By Deb Fox  |  Wycliffe Today Winter 2022 edition  |

From left: Graham Scott; Jack Hibbard; Tomer Opat

It all started with a simple WhatsApp message. Diana* contacted SIL Australia about wanting to connect with other Hazaragi speakers in Australia. Word soon reached SIL Australia Director, Graham Scott, and he met up with Diana and her family to discuss ways of caring for the needs of the Hazara community in Melbourne (the largest population of speakers outside of Iran, Pakistan and Afghanistan). Just two weeks later, SIL Australia was invited to attend a Persian New Year festival. The SILA team had a stall and a constant stream of people eager to chat about their language needs. There was also great interest generated in the Hazaragi language resources that were available, free of charge. 

Graham says that the need for connection and belonging among diaspora groups is what motivated him to develop the Diasporas of Melbourne Project along with linguists Jack Hibbard and Tomer Opat. The team wants to discover the needs of diaspora groups in their home city of Melbourne and support them to improve literacy and language use among their communities. The pilot for the Diasporas of Melbourne Project is less than a year old but it is already creating a buzz among diaspora groups in Australia.      

But what exactly are diaspora groups and why is it so important to reach them? The term ‘diaspora’ refers to a group of people who have left their indigenous homelands and are now scattered throughout the world. The term derives from the Greek words dia ‘across’ and speirein to ‘scatter’. Diaspora groups often share the same language or ethnicity, a strong, united community or a network of families or friends with a common ideology. 

Graham says that many within diaspora groups are refugees who carry with them trauma from their original homelands and struggle to connect with their new surroundings: 

With over 250 languages being spoken in the city of Melbourne, many of these diaspora groups are small and under-resourced. Urban spaces often pose a challenge for creating a sense of community so we want to be good neighbours by making diaspora groups feel welcomed and supported.

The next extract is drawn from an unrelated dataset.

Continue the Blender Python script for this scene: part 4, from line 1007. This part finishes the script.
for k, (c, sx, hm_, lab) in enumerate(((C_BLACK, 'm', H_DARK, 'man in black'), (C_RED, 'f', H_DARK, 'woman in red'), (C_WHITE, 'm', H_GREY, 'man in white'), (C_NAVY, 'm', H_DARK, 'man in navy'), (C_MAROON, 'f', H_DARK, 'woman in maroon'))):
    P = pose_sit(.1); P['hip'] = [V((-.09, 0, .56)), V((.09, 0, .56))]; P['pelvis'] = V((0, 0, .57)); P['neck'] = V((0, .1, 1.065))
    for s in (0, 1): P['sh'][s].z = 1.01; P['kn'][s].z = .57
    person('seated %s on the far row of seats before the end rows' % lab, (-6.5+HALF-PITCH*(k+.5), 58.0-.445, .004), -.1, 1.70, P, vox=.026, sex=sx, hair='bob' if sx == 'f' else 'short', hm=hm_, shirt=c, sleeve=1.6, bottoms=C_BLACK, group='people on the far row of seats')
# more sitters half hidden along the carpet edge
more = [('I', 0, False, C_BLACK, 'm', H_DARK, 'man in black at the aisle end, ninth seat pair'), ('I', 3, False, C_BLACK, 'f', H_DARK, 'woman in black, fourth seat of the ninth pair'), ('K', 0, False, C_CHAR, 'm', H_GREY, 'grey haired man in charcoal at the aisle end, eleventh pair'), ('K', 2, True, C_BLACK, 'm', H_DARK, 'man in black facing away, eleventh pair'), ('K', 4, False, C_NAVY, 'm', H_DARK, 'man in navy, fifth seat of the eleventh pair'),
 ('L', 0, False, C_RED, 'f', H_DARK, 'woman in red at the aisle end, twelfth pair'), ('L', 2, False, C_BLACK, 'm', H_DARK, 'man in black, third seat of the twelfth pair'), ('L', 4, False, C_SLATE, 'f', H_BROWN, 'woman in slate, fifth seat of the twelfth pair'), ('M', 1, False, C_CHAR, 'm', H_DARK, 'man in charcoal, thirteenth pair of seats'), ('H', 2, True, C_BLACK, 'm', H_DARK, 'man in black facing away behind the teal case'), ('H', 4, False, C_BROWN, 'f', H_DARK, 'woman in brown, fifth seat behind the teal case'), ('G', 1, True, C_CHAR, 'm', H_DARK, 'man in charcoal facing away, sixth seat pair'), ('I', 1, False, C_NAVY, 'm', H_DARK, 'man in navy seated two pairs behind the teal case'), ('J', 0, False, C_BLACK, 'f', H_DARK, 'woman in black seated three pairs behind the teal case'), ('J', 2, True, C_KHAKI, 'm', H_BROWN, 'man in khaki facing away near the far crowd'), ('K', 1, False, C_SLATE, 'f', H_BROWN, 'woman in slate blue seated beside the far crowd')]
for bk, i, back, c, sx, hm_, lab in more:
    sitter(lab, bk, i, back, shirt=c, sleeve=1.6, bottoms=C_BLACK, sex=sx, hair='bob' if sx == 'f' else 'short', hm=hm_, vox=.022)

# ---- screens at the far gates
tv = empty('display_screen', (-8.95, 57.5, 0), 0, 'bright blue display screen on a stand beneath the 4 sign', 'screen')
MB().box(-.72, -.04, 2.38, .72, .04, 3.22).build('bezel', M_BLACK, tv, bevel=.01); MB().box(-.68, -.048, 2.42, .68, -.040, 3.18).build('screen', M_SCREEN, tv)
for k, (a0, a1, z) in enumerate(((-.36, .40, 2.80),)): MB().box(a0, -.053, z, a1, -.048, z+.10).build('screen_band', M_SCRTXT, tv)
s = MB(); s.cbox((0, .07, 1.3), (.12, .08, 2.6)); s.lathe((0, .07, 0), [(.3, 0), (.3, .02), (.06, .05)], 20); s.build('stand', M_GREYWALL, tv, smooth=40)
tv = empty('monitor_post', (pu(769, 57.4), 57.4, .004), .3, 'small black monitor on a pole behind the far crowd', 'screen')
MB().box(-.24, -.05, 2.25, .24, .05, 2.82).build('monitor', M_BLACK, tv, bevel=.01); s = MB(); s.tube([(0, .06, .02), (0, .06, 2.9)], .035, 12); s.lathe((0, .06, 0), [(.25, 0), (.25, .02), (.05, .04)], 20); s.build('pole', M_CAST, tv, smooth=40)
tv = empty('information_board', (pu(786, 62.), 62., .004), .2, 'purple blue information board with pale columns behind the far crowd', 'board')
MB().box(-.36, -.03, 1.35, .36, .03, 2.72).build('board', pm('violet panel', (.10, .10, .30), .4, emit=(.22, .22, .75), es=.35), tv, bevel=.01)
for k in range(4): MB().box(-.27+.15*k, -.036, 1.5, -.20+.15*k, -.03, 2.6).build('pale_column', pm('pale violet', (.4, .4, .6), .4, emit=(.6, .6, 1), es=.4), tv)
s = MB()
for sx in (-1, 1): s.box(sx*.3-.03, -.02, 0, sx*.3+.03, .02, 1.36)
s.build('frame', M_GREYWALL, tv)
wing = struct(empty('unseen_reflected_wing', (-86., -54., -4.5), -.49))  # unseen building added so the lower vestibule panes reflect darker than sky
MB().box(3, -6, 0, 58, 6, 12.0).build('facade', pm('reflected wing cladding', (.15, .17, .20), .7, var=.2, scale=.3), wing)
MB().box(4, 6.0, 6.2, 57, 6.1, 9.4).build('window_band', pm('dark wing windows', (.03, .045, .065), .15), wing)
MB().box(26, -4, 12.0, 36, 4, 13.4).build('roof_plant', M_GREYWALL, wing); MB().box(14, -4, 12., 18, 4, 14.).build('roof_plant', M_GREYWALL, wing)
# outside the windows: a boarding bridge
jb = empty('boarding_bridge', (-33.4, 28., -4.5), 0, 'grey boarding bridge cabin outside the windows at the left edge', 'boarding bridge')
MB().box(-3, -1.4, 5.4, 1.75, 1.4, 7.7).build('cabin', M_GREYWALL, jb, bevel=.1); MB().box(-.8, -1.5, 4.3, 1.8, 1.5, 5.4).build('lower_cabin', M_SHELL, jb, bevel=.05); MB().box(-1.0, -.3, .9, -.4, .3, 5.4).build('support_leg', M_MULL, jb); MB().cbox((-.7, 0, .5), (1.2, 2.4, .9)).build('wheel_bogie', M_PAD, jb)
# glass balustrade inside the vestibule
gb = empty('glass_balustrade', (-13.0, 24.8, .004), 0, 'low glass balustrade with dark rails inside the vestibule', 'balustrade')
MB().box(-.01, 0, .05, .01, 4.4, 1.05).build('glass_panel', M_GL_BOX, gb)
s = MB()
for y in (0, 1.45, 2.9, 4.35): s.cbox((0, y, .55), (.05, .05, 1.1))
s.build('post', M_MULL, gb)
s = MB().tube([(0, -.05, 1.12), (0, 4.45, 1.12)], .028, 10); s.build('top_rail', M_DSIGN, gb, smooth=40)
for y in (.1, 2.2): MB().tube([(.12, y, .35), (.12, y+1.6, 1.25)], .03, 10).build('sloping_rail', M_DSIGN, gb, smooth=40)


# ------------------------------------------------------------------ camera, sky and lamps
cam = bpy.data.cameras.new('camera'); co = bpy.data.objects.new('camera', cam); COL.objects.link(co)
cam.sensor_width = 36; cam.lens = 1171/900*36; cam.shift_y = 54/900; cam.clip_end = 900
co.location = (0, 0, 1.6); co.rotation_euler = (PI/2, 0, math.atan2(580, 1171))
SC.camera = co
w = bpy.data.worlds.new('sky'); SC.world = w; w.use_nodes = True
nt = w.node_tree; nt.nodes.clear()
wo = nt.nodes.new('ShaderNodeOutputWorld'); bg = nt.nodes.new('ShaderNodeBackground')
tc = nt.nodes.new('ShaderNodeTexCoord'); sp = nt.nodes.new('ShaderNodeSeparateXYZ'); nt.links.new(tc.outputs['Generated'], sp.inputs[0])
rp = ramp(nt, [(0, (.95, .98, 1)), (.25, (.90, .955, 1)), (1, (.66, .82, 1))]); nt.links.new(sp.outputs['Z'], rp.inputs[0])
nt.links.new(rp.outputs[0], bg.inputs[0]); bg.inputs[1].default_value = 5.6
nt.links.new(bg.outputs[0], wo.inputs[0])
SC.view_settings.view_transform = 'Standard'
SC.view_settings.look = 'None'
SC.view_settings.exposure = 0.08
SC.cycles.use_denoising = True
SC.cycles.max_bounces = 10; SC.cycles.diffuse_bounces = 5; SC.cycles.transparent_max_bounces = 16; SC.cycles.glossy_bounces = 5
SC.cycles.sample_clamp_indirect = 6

The team also says that even in the challenges of their new lives in Melbourne, diaspora communities have great resilience, are remarkably resourceful and determined to find new ways to live and make ends meet. 

The Diasporas of Melbourne Project has been meeting with language groups to ask them how SIL Australia can support their goals of furthering language use, improving literacy, supporting educational programs, and a range of other activities that help to connect them with their communities.